Ministering to Noriega and witnessing month by month such strong faith in Jesus as they prayed together only reaffirmed the power of Jesus to transform anyone who seeks Him, said Sánchez.

“There are still many people hurt and angry at the things Noriega did when he was in power,” said Sánchez. “We must remember that our mission is to be instruments in the hands of God to take the gospel to everyone, no matter what level of sin he or she has committed, so they can go to Jesus, and be restored by our Redeemer and Savior.”

Sánchez is grateful for the opportunity he had to minister to Noriega. He heard the news of Noriega publicly asking forgiveness of those he harmed during his regime, in a statement from his cell.

The last time Sánchez met with Noriega was early in 2016. “After studying and praying, Noriega gave me a hug as he cried and asked me: ‘Pray so that when I get out, I can go worship in your church.’”

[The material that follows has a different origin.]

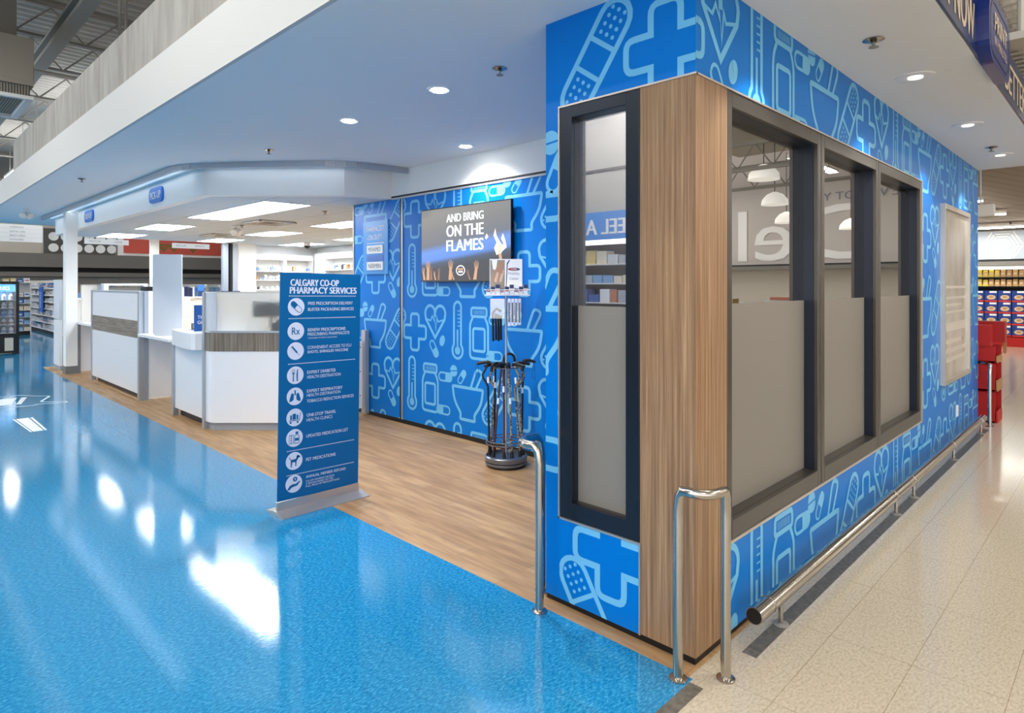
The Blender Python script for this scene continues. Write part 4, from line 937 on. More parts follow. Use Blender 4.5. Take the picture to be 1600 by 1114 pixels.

Sánchez tried to visit the penitentiary again several times after he was transferred to lead a church region 155 miles, or 250 kilometers, away from Panama City, but was told that Noriega was dealing with health issues and could not be visited.

Ministering to those in prison continues to be one of Sánchez’s passions as a minister. “To me, prison ministries is an important element in pastoral ministry,” said Sánchez, 47, who has been a pastor for 25 years. He has a wife and 10-year old son.

Sánchez wants to inspire his son to also have a soft spot for those in prison just like he learned from his father when he was six years old.

“Jesus can transform the life of every sinner on earth, so we must be His vessels,” Sánchez said.